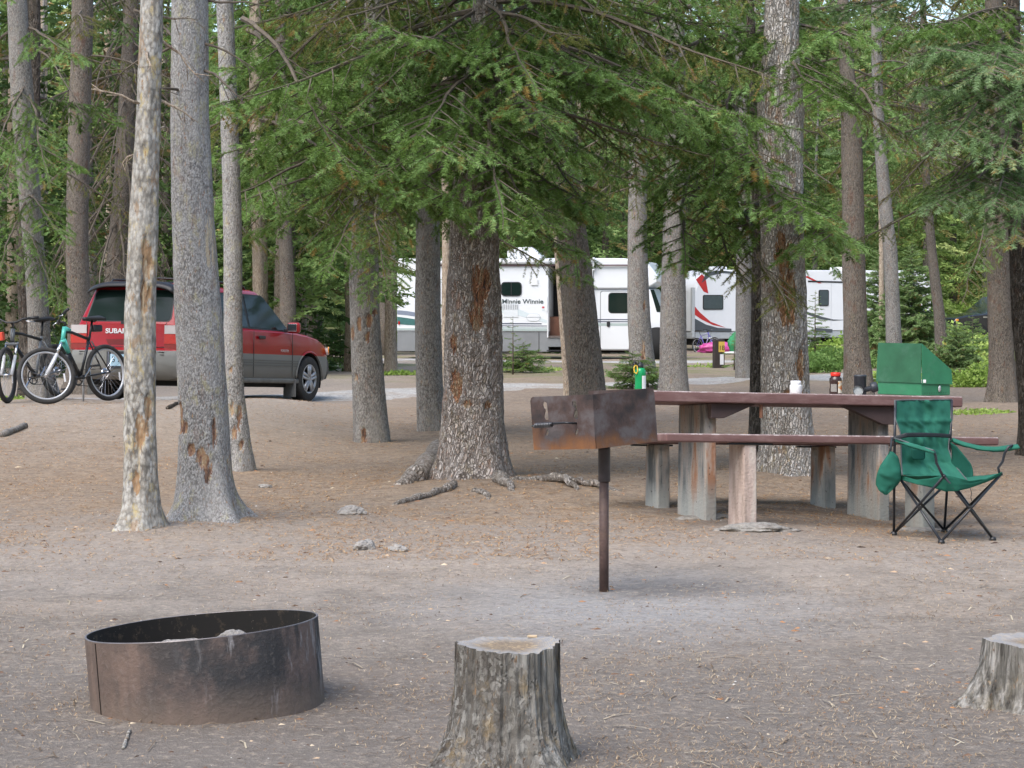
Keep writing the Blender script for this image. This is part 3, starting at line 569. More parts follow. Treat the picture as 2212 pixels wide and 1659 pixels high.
def gpx(px, py):
    """ground point under a place in the photograph (near ground only)"""
    Y = 7013.0 / (py - YH)
    for _ in range(6): x = XA(px, Y); Y = (CAMH - gz(x, Y)) * FPX / (py - YH)
    return XA(px, Y), Y
def g3(px, py, dz=0): x, y = gpx(px, py); return (x, y, dz)
root_on(tD, lD, 'root', [g3(955, 1020, .16), g3(905, 1038, .06), g3(868, 1046, .0), g3(835, 1050, -.03)], .15, .03, 1)
root_on(tD, lD, 'root', [g3(985, 1052, .03), g3(950, 1066, .03), g3(905, 1080, .03), g3(850, 1093, .02)], .045, .033, 2)
root_on(tD, lD, 'root', [g3(1075, 1040, .05), g3(1095, 1052, .04), g3(1112, 1062, .0)], .07, .03, 3)
root_on(tD, lD, 'root', [g3(1095, 1035, .0), g3(1160, 1038, .02), g3(1205, 1042, .05), g3(1250, 1048, .04), g3(1300, 1058, .04), g3(1345, 1062, -.01)], .03, .045, 4)
root_on(tD, lD, 'root', [g3(1190, 1040, .04), g3(1225, 1048, .06), g3(1250, 1062, .01)], .04, .03, 5)
root_on(tD, lD, 'root', [g3(1020, 1062, .0), g3(1045, 1068, .03), g3(1062, 1082, .0)], .035, .03, 6)
root_on(tD, lD, 'root', [g3(1280, 1104, -.01), g3(1340, 1110, .005), g3(1400, 1104, -.01)], .015, .012, 7)
root_on(tB, lB, 'root', [g3(490, 1085, .10), g3(515, 1098, .03), g3(562, 1117, -.01)], .06, .015, 8, 'grey')
root_on(tB, lB, 'root', [g3(395, 1105, .02), g3(372, 1118, .02), g3(345, 1124, -.02)], .05, .03, 9, 'grey')
# --- others, left to right
t, l, p = tree('grey trunk at the far left edge behind the leaning bicycles', 88, 27.5, [(37, 0, 42), (52, 239, 50), (72, 547, 44), (82, 700, 46), (88, 840, 50)], 'thin', seed=31, rough=.04)
crown_on(t, l, p, 27.5, 4.2, 10, 14, 'og', 5, 1.0, .8)
bough(t, l, 'g', 2, (60, 420, 27.5), (140, 470, 26)); bough(t, l, 'g', 3, (60, 430, 27.5), (-20, 560, 26)); bough(t, l, 'g', 1, (60, 500, 27.5), (130, 640, 26.4)); bough(t, l, 'g', 0, (60, 60, 27.5), (170, 130, 26)); bough(t, l, 'g', 0, (60, 250, 27.5), (0, 420, 26)); bough(t, l, 'g', 1, (55, 310, 27.5), (170, 345, 26.3)); bough(t, l, 'g', 2, (60, 180, 27.5), (-30, 330, 26)); bough(t, l, 'g', 3, (60, 200, 27.5), (110, 330, 26))
t, l, p = tree('dark narrow trunk just behind the leftmost grey trunk', 58, 31, [(70, 0, 30), (74, 239, 28), (46, 540, 24), (52, 700, 26), (58, 860, 32)], 'dark', seed=32, rough=.04)
crown_on(t, l, p, 31, 3.0, 10, 20, 'dog', 6, 1.1, .8)
t, l, p = tree('straight brown trunk rising behind the rear corner of the red car', 170, 34, [(178, 0, 46), (171, 239, 47), (168, 547, 48), (172, 700, 50), (170, 850, 52)], 'mid', seed=33, rough=.04)
crown_on(t, l, p, 34, 4.9, 11, 16, 'og', 7, 1.1, .8); stubs(t, l, p, 34, 10, 2, 4.6, .5, 71)
t, l, p = tree('shaded leaning trunk hung with dead drooping twigs behind the red car', 248, 37, [(285, 0, 30), (272, 239, 36), (255, 547, 42), (248, 640, 46), (246, 820, 48)], 'mid', seed=34, rough=.04)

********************

• Problem description: In your copy of the listing above, reproduce each line exactly and omit all pictures.

• Expected answer:
Keep writing the Blender script for this image. This is part 3, starting at line 569. More parts follow. Treat the picture as 2212 pixels wide and 1659 pixels high.
def gpx(px, py):
    """ground point under a place in the photograph (near ground only)"""
    Y = 7013.0 / (py - YH)
    for _ in range(6): x = XA(px, Y); Y = (CAMH - gz(x, Y)) * FPX / (py - YH)
    return XA(px, Y), Y
def g3(px, py, dz=0): x, y = gpx(px, py); return (x, y, dz)
root_on(tD, lD, 'root', [g3(955, 1020, .16), g3(905, 1038, .06), g3(868, 1046, .0), g3(835, 1050, -.03)], .15, .03, 1)
root_on(tD, lD, 'root', [g3(985, 1052, .03), g3(950, 1066, .03), g3(905, 1080, .03), g3(850, 1093, .02)], .045, .033, 2)
root_on(tD, lD, 'root', [g3(1075, 1040, .05), g3(1095, 1052, .04), g3(1112, 1062, .0)], .07, .03, 3)
root_on(tD, lD, 'root', [g3(1095, 1035, .0), g3(1160, 1038, .02), g3(1205, 1042, .05), g3(1250, 1048, .04), g3(1300, 1058, .04), g3(1345, 1062, -.01)], .03, .045, 4)
root_on(tD, lD, 'root', [g3(1190, 1040, .04), g3(1225, 1048, .06), g3(1250, 1062, .01)], .04, .03, 5)
root_on(tD, lD, 'root', [g3(1020, 1062, .0), g3(1045, 1068, .03), g3(1062, 1082, .0)], .035, .03, 6)
root_on(tD, lD, 'root', [g3(1280, 1104, -.01), g3(1340, 1110, .005), g3(1400, 1104, -.01)], .015, .012, 7)
root_on(tB, lB, 'root', [g3(490, 1085, .10), g3(515, 1098, .03), g3(562, 1117, -.01)], .06, .015, 8, 'grey')
root_on(tB, lB, 'root', [g3(395, 1105, .02), g3(372, 1118, .02), g3(345, 1124, -.02)], .05, .03, 9, 'grey')
# --- others, left to right
t, l, p = tree('grey trunk at the far left edge behind the leaning bicycles', 88, 27.5, [(37, 0, 42), (52, 239, 50), (72, 547, 44), (82, 700, 46), (88, 840, 50)], 'thin', seed=31, rough=.04)
crown_on(t, l, p, 27.5, 4.2, 10, 14, 'og', 5, 1.0, .8)
bough(t, l, 'g', 2, (60, 420, 27.5), (140, 470, 26)); bough(t, l, 'g', 3, (60, 430, 27.5), (-20, 560, 26)); bough(t, l, 'g', 1, (60, 500, 27.5), (130, 640, 26.4)); bough(t, l, 'g', 0, (60, 60, 27.5), (170, 130, 26)); bough(t, l, 'g', 0, (60, 250, 27.5), (0, 420, 26)); bough(t, l, 'g', 1, (55, 310, 27.5), (170, 345, 26.3)); bough(t, l, 'g', 2, (60, 180, 27.5), (-30, 330, 26)); bough(t, l, 'g', 3, (60, 200, 27.5), (110, 330, 26))
t, l, p = tree('dark narrow trunk just behind the leftmost grey trunk', 58, 31, [(70, 0, 30), (74, 239, 28), (46, 540, 24), (52, 700, 26), (58, 860, 32)], 'dark', seed=32, rough=.04)
crown_on(t, l, p, 31, 3.0, 10, 20, 'dog', 6, 1.1, .8)
t, l, p = tree('straight brown trunk rising behind the rear corner of the red car', 170, 34, [(178, 0, 46), (171, 239, 47), (168, 547, 48), (172, 700, 50), (170, 850, 52)], 'mid', seed=33, rough=.04)
crown_on(t, l, p, 34, 4.9, 11, 16, 'og', 7, 1.1, .8); stubs(t, l, p, 34, 10, 2, 4.6, .5, 71)
t, l, p = tree('shaded leaning trunk hung with dead drooping twigs behind the red car', 248, 37, [(285, 0, 30), (272, 239, 36), (255, 547, 42), (248, 640, 46), (246, 820, 48)], 'mid', seed=34, rough=.04)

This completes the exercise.